1. Answer Your Kids' Questions with Truth and Detail -  Answer EVERY SINGLE ONE. Don't ignore the questions. Don't give them a babyish answer or a funny one to make other adults snicker. Give them more information than what they asked. Flood them with knowledge. Talk clearly and explain and elaborate. Why are you stopped at the traffic light? (talk all about traffic rules and light colors and the importance of safe driving, etc.). Why can't we buy those cookies? (explain about healthful eating, about shopping on a budget and making good choices). How does the bank give out money? (talk about working and getting paid and keeping money safe and only spending what you have).
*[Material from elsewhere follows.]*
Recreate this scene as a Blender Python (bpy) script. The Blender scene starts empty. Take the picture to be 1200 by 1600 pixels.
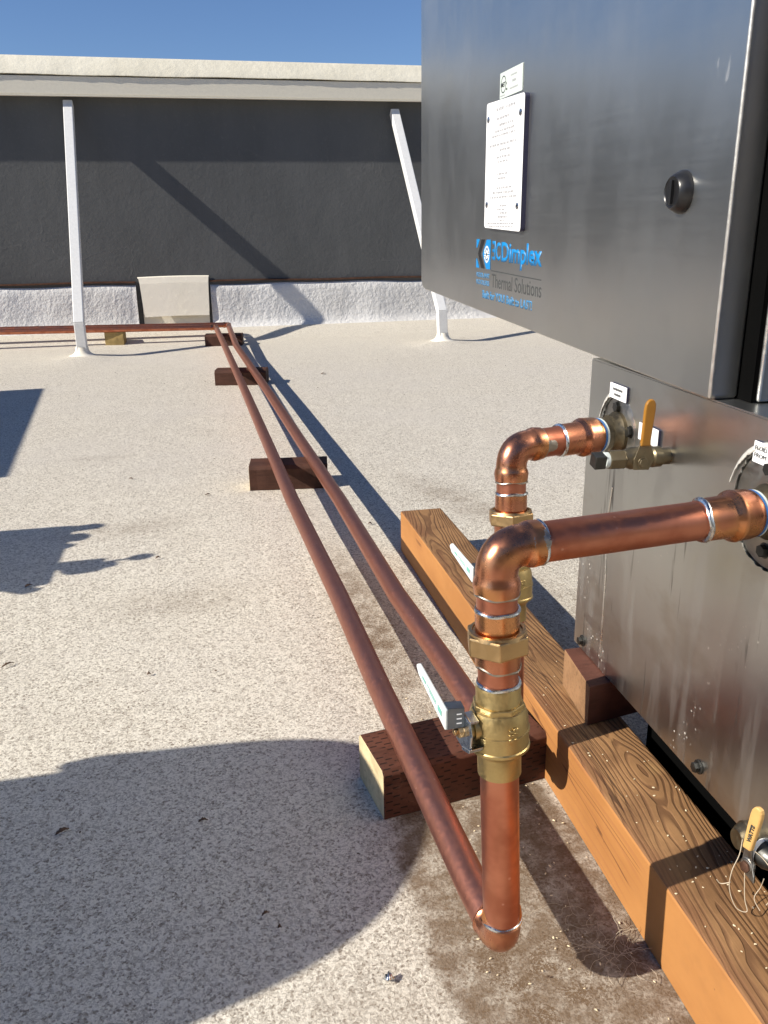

If they are too little to ask questions, point out and explain things anyway: "See that big tree over there? That's an oak tree! It's changing colors because it is fall. The acorns are dropping down. Let's see what color leaves we can see...etc."  Great things happen when you respect the questions of a child. They CAN handle the truth :)

2. Expect Good Behavior - Let your kids have a "bar" to reach. They may surprise you.  If you expect a tantrum, you will likely get one. Instead, expect them to sit still. Expect them to behave. If they don't, be shocked and punish swiftly (however you and your spouse agree: timeout, no sweets, etc.).  Babying and coddling is NOT the same as loving and cuddling. Raising expectations creates maturity, and mature kids are ready to learn.

3. Feed the Sponge - Start phonics early. Read. Use correct words - don't dumb it down. Read some more. Follow their interests. If your boy loves trucks, teach him "excavator" and "combine harvester"  - no need to call it a "dirt digger upper."

4. Laugh! - Jokes and silliness and good-natured ribbing create wit and zip and energy in children. A good attitude is key to learning, and humor can alleviate the most stressful of situations. Comedians are some of the cleverest people. Read Shel Silverstein together and explain WHY it is funny stuff.  Foster it and see the lights go on!

5. Faith - In this secular world, oftentimes people of faith are looked down upon as being somehow ignorant and naive. On the contrary, teaching children that they are loved and protected by a higher power builds security and comfort and peace. How many times have we heard that public schools need to be safe in order for children to learn? I proffer that the same holds true within the home. A crippling fear of the dark or of death or of robbers will hold back your children from embracing knowledge. Teaching them that their soul will live forever is a beautiful gift.